The basic property of alkaloids comes from the lone pair of electrons found on at least one nitrogen. Since they contain nitrogen, they behave like bases (alkalis) and hence, they are termed alkaloids. Other common alkaloids are morphine, quinine, cocaine and codeine. The basic N in caffeine can be used to increase or decrease its water solubility. Acidic conditions will form the conjugate acid salt giving caffeine increased water solubility as a cation. On the other hand if caffeine is in a basic environment it takes the neutral form and is only somewhat polar. Tea leaves contain tannins, which are acidic, as well as a number of colored compounds and a small amount of un-decomposed chlorophyll (soluble in dichloromethane). To ensure that the acidic substance remains water soluble and that the caffeine will be present as the free base, sodium carbonate is added to the extraction medium. In order to successfully extract any substance from one solvent into another, we must maximize differences in solubility. Adding base to the solution has a second important effect. The water solution contains much more than just caffeine and some of these compounds are also soluble in dichloromethane. Making the solution basic forms insoluble tannin salts which removes them from the solution before the caffeine is extracted. The dichloromethane extract will primarily contain caffeine with small amounts of impurities. Caffeine is also water soluble, but by keeping the washing solution basic it minimizes the caffeine lost, while maximizing the removal of impurities.

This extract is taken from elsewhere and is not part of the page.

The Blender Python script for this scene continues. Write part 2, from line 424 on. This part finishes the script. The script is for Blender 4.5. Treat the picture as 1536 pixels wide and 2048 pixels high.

In this experiment, we will extract caffeine from tea using methylene chloride (CH²Cl²). Methylene chloride is an organic solvent that is somewhat nonpolar. Methylene chloride is a liquid but it isn't like water so they form two layers, just like vinegar and oil. The caffeine molecule is closer in structure to methylene chloride, so it will dissolve in that layer. The two layers can then be separated, and the methylene chloride, which has a very low boiling point, can be evaporated at room temperature, leaving a residue of caffeine.